The Director
After exploring the world of ancient Egypt in his production of Akhnaten for ENO in 2016, director Phelim McDermott wanted again to create a world on stage that challenged audience expectations of Ancient Egypt.
“What I often see when I look at other productions of Aida is that there is surface and gloss and brightness, but not depth. It sometimes feels like everything’s on show – there’s no mystery, no sense of what’s round the corner or inside the tomb. To make a production that has a charged atmosphere is an interesting challenge.”
Working with the same creative team he worked with on Akhnaten, designer Tom Pye and costume designer Kevin Pollard, McDermott has created a production that invites audiences to reconsider the people and culture of Ancient Egypt and reflect on the contemporary world in which we live in.
“There aren’t many ways in which we can ask ‘how can we talk about how mad the world is at the moment?’ In my hopeful moments, I think opera is one of the ways we can do that.”
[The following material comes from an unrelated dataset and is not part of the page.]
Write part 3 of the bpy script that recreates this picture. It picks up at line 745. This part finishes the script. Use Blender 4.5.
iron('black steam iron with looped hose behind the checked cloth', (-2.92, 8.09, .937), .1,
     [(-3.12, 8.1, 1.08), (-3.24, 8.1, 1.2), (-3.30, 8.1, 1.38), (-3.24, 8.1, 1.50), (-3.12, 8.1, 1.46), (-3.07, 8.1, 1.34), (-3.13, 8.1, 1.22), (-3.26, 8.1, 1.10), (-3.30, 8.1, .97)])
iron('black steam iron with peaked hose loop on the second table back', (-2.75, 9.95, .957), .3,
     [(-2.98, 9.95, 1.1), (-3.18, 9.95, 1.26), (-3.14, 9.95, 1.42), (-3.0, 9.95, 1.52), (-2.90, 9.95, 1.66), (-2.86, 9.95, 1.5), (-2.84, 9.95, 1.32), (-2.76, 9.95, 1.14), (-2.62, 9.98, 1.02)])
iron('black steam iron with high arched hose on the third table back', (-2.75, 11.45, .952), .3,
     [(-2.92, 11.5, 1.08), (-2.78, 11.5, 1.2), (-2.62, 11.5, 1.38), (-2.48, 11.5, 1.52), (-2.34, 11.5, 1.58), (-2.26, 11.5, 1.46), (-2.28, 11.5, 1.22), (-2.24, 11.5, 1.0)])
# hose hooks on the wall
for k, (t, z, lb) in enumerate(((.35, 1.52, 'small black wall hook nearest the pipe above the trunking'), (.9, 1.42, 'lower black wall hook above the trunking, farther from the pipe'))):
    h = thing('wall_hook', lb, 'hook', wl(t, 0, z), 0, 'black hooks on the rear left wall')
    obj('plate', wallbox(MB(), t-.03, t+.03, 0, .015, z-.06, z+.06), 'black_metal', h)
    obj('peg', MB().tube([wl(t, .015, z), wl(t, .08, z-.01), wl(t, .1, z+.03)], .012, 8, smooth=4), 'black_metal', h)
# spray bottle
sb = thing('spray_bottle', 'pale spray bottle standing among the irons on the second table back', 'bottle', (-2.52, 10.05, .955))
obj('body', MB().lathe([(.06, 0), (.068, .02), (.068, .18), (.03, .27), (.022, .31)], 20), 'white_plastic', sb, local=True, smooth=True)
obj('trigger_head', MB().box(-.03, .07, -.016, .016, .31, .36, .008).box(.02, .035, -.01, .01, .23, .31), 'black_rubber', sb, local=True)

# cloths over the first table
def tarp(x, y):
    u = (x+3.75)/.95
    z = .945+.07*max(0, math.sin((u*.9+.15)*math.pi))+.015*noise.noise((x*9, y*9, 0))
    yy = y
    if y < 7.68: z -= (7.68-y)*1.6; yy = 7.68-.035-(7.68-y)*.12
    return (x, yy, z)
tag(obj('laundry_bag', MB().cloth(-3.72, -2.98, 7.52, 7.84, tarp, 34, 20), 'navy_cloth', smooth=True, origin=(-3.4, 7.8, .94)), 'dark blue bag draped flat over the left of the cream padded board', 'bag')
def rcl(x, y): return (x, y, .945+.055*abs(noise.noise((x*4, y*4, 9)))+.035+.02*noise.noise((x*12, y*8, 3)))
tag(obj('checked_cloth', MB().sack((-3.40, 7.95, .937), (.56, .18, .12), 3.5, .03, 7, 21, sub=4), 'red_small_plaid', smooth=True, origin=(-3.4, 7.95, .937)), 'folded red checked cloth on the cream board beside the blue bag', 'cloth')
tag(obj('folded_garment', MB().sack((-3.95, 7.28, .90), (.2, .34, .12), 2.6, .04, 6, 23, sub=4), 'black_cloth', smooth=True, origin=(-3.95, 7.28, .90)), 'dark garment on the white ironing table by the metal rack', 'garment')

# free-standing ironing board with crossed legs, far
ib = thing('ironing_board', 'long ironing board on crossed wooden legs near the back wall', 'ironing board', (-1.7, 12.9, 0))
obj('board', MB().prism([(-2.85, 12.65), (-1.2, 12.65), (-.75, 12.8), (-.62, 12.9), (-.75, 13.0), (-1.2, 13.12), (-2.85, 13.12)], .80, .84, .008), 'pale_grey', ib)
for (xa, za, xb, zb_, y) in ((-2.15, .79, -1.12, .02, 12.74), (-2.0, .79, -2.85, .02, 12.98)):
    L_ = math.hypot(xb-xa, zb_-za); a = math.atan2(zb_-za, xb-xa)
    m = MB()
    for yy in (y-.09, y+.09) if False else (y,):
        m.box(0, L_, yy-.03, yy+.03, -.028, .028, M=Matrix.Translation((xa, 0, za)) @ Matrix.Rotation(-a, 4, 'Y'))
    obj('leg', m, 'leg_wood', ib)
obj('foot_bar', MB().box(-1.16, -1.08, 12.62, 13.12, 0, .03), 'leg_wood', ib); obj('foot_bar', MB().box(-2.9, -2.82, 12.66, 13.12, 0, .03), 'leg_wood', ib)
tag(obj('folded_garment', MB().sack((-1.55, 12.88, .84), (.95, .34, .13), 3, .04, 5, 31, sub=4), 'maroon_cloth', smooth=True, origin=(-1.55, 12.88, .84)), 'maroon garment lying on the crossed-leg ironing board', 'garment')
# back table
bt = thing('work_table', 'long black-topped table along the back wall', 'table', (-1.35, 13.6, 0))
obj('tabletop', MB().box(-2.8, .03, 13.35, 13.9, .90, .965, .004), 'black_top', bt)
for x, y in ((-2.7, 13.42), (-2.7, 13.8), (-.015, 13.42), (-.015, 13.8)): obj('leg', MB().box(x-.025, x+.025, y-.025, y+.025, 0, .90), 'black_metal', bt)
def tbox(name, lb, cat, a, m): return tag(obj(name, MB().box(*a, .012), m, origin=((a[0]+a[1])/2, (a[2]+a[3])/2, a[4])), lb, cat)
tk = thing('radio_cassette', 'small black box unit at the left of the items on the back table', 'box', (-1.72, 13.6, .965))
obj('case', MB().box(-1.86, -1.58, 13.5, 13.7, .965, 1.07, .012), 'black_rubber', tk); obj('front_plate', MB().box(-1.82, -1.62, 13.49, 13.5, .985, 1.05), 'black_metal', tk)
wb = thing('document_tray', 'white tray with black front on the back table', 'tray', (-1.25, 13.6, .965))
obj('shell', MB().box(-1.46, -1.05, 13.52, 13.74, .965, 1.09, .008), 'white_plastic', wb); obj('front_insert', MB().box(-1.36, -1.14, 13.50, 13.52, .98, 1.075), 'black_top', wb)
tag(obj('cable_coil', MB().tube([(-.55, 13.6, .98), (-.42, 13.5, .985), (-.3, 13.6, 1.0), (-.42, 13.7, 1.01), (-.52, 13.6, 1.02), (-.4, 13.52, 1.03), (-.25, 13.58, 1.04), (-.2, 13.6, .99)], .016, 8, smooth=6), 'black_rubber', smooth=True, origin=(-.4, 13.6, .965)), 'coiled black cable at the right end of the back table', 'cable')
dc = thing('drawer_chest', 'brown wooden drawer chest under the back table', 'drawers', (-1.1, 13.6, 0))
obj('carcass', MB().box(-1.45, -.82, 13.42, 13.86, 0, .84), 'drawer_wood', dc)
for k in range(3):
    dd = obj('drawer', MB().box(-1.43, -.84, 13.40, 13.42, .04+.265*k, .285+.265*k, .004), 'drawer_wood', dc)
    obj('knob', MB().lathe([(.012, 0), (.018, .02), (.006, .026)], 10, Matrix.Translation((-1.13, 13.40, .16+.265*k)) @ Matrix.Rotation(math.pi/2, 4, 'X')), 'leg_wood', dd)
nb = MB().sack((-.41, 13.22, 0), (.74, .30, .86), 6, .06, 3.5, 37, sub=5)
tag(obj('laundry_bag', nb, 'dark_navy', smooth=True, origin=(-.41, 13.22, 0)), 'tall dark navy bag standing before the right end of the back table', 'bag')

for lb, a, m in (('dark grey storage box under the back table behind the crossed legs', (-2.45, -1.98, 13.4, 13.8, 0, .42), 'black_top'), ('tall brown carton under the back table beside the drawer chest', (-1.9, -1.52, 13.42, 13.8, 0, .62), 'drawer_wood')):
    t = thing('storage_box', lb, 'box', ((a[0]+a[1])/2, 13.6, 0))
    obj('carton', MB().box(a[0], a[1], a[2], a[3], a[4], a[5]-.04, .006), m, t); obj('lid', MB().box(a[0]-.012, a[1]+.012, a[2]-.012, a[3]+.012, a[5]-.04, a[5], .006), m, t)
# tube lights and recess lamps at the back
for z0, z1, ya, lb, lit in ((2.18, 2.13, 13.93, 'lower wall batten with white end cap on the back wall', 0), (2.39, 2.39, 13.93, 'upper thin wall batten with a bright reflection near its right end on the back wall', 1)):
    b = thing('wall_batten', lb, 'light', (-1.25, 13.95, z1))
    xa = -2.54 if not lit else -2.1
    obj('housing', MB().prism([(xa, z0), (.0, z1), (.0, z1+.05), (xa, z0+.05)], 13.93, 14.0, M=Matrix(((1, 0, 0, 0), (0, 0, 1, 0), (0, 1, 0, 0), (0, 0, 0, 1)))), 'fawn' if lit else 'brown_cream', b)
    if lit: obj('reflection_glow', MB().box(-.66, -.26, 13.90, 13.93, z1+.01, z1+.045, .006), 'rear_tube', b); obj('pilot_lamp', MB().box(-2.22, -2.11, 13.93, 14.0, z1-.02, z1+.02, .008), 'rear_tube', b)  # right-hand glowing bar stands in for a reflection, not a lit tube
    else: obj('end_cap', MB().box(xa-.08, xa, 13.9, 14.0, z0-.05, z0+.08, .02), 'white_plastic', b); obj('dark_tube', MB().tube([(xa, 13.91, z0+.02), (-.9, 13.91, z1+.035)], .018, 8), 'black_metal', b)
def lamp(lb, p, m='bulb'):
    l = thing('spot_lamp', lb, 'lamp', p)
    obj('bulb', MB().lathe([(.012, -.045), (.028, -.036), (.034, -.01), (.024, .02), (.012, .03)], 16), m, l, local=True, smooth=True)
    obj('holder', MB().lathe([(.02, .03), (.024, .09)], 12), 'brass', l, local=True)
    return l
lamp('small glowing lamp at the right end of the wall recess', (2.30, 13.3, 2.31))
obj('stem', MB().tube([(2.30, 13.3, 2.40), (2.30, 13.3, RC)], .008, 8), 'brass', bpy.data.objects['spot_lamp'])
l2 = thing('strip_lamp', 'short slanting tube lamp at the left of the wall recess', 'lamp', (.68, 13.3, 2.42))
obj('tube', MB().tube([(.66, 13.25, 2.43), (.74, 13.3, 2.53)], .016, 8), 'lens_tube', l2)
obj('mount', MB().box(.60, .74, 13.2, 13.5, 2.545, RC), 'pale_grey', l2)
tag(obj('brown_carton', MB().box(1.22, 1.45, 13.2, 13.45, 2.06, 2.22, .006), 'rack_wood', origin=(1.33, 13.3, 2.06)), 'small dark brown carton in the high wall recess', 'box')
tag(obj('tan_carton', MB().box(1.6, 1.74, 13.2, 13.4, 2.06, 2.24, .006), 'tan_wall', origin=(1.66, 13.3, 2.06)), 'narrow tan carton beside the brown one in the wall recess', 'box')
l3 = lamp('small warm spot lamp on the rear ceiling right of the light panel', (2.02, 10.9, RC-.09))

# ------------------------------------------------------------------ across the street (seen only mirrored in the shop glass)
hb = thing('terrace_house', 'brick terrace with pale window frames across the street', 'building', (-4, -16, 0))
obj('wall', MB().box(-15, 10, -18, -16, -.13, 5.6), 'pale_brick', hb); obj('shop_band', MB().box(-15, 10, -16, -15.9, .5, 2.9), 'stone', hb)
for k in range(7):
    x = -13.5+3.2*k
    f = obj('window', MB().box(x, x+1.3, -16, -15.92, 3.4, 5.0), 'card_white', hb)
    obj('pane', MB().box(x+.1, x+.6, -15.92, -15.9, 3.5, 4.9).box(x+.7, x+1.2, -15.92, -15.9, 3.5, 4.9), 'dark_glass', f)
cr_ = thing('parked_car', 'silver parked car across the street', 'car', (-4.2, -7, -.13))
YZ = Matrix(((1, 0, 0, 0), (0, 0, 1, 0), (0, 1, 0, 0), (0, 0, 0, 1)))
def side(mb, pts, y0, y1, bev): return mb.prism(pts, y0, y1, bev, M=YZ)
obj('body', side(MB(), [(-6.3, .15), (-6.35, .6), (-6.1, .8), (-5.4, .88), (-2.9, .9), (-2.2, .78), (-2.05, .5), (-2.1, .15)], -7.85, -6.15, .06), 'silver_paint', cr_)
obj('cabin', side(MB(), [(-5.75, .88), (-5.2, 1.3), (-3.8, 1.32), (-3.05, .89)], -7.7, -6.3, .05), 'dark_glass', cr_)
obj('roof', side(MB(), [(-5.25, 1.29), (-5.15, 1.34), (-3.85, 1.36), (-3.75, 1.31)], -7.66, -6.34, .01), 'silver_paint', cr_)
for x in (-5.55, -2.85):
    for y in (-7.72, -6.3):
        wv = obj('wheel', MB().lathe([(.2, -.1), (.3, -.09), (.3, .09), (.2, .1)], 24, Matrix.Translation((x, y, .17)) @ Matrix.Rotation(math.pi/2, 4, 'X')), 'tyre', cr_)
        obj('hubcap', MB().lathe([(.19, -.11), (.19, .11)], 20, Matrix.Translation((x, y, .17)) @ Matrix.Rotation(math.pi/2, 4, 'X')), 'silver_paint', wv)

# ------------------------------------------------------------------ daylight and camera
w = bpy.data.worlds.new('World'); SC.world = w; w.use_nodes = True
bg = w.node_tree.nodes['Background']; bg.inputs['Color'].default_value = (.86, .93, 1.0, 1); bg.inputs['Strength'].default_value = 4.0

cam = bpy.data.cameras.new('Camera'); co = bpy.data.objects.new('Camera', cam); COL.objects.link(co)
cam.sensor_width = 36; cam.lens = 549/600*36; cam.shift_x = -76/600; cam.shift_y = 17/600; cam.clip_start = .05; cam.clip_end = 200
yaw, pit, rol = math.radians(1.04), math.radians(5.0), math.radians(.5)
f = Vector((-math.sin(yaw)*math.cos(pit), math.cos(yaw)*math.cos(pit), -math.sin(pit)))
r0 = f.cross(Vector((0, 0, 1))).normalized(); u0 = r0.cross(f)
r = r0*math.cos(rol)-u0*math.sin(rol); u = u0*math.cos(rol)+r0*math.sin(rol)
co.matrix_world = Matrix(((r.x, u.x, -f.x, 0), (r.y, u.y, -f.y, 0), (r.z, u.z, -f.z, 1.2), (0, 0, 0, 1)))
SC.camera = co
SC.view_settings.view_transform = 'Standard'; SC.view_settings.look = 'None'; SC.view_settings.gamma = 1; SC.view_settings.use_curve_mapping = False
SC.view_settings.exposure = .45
This reappraisal involves some bold creative choices that go against ideas seen in traditional stagings of Aida. In the opera’s grand scenes of public display, for example, no large animals or troupes of dancers join the cast, as is so often the choice on other productions. Instead McDermott focuses on the gritty human dramas that play out within the large scenes. In the Triumphal March in Act 2 which celebrates the return of Radames and his Egyptian troupes from battle with the Ethiopians, a procession of coffins replaces the usual procession of animals, with members of the chorus playing the families of the soldiers lost in battle and now venerated as national heroes. Such a staging references modern images of military funerals and the true nature of war, with both sides suffering fatalities.